Loonie weakens versus dollar on fresh Europe fears

TORONTO (Reuters) - The Canadian dollar weakened against the U.S. currency on Wednesday, giving up gains made early this week, on intensified fears about Europe’s lingering debt crisis after a dire rating agency warning about the euro.

The euro slid to a 16-month low against the dollar and global stocks and other risky assets slipped after Fitch Ratings warned of serious risks if Europe did not act more aggressively to contain its debt crisis. <MKTS/GLOB>

But Canada fared better than some other commodity-linked currencies such as the Swedish and Norwegian crowns. It also outperformed sterling and hit a near one-year high against the euro.

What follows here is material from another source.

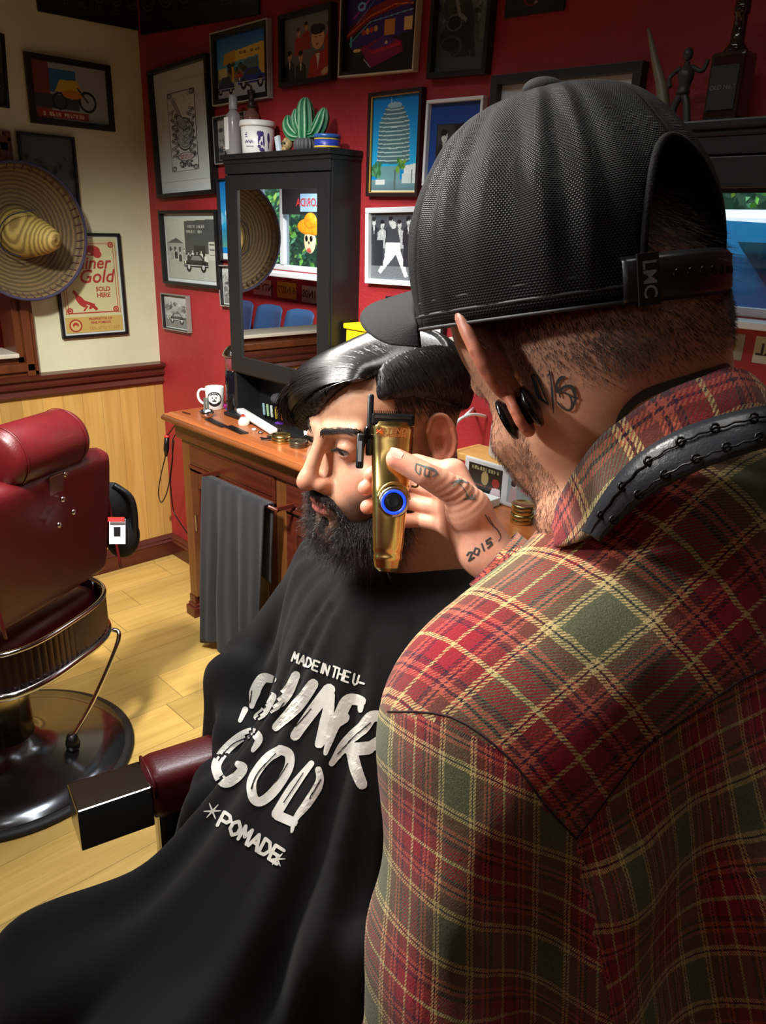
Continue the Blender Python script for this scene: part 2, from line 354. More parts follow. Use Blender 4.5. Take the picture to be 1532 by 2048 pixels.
van = root('van', (-0.1, -7.7, -0.45), 'white van parked outside, seen in the right mirror', 'van')
MB().box((-1.3, -8.2, -0.3), (0.95, -6.8, 1.9), 0.08).build('body', mat('van_white', (235, 238, 240), 0.3), van)
MB().box((-1.0, -6.8, 1.2), (0.4, -6.78, 1.7)).build('side_window', MATS['dark_glass'], van)
# waiting room chairs and number plates under the sill
BLUEP = mat('blue_plastic', (52, 84, 128), 0.38)
def wchair(x, lab):
    c = root('plastic_chair', (x, -2.7, 0), lab, 'chair', 'blue chairs in the waiting room')
    V = []; F = []; n = 9; m = 12
    for j in range(m+1):
        t = j/m
        if t < 0.5: y = -2.5-0.36*t*2; z = 0.44+0.02*math.cos(t*6)
        else: y = -2.86-0.10*(t-0.5)*2; z = 0.45+0.44*(t-0.5)*2
        for i in range(n+1):
            s = i/n*2-1; w = 0.225*(1-0.12*max(0, t-.5)*2); V.append((x+s*w, y+0.05*s*s*(1 if t > .5 else 0), z+0.03*s*s*(1 if t < .5 else 0)-(0.03*s**4 if j == m else 0)))
    for j in range(m):
        for i in range(n): a = j*(n+1)+i; F.append([a, a+1, a+n+2, a+n+1])
    o = mesh('seat_shell', V, F, BLUEP, c, True); md = o.modifiers.new('s', 'SOLIDIFY'); md.thickness = 0.008
    for sx in (-.18, .18):
        for sy in (-2.55, -2.85): MB().tube([(x+sx*.8, sy, .44), (x+sx*1.1, sy, 0.0)], 0.011, 8).build('leg', STEEL, c)
for i, lb in enumerate(('blue plastic chair farthest along the row seen in the mirror', 'blue plastic chair second in the row seen in the mirror', 'blue plastic chair in the middle of the row seen in the mirror', 'blue plastic chair at the near end of the row seen in the mirror')):
    wchair(-3.28+i*0.47, lb)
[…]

“Although CAD slid back in what essentially looks to be a moving off of anything with a European name, CAD is still towards the top of the table,” said Stewart Hall, senior currency strategist at Royal Bank of Canada. “On a relative basis, CAD doesn’t look all that bad.”

The Canadian dollar ended the North American session at C$1.0193 to the U.S. dollar, or 98.11 U.S. cents, down from Tuesday’s North American finish at C$1.0170 to the U.S. dollar, or 98.33 U.S. cents.

The Canadian currency touched an intra-day high of C$1.014 to the U.S. dollar, it’s strongest level against the greenback in nearly a week, before retreating on the Fitch warning of a “cataclysmic” collapse of the euro if the European Central Bank does not increase its bond purchases.

“Against the backdrop of an enormous amount of paper that has to be put to bed over the next quarter, you’re going to have a heightened degree of sensitivity to these ratings stories,” said Hall.

The Canadian dollar, like most major currencies, is expected to take much of its direction later this week from events in Europe.

On Thursday, Spain will auction up to 5 billion euros of 2015 and 2016 paper, just hours before the ECB’s first monetary policy announcement and interest rate decision for 2012. Italy offers up to 4.75 billion euros of five-year bonds on Friday.

Canadian government bond prices were stronger following the Fitch warning as investors sought out safe-have assets.

Canada’s two-year government bond rose 4.5 Canadian cents to yield 0.951 percent, while the 10-year bond rose 36.5 Canadian cents to yield 1.94 percent.

Fears about the European crisis and its impact on the global economic outlook boosted demand at Canada’s sale of two-year government bonds.